Trauma Central played a more direct role in my staying as long as I did. One family member was delighted that my daughter was the first and only grandchild in the family, and this person lavished my child with time, money, and attention. This family member had a vested interest in Peaches and I staying together, so much so that it became easy for that person to believe Peaches’s constant litany of abuse at my hands, my alleged alcoholism, and other loutish and chauvinistic behavior she suffered ever so valiantly. In short, this family member was as easily conned by Peaches as I had been, and it was made all the more easy because she already considered me a piece of shit anyway. Perhaps this is why this person refused to help me when I tried divorcing Peaches for the first time.

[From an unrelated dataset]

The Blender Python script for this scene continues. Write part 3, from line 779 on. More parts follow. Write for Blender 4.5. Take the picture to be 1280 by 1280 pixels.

Eventually, I got off this crazy rollercoaster. After all the arguments, assaults, lies, bankruptcy, and threats, I caught Peaches in flagrante delicto with someone I thought was my friend. At great financial and emotional cost to myself, I left and filed for divorce, this time for good. By believing I deserved far better than what she was capable of giving, I was at least able to defy both Peaches and that part of Trauma Central that would do anything to keep me shackled to this abusive woman. It wasn’t a perfect parting, however. Thirteen years later, I was forced to allow Peaches’s new husband—the ex-boyfriend mentioned above—to adopt my daughter. It was the last mechanism of control she had over me, yet it was the strongest, and the brutal realities of that decision still haunt me to this day.

At the end of all this, I thought it would be hard to tell this chapter of my story. After all, who’s truly willing to paint an unflattering but true picture of their former self? But after sharing it here on AVfM, I feel a sense of freedom; it’s the kind that only comes from unburdening yourself of something you’ve carried for far too long. Now, what I find more difficult is trying to imagine someone asking me why didn’t I leave Peaches sooner … especially if the one doing the asking is someone who ardently believes in the phenomenon of “battered woman’s syndrome.”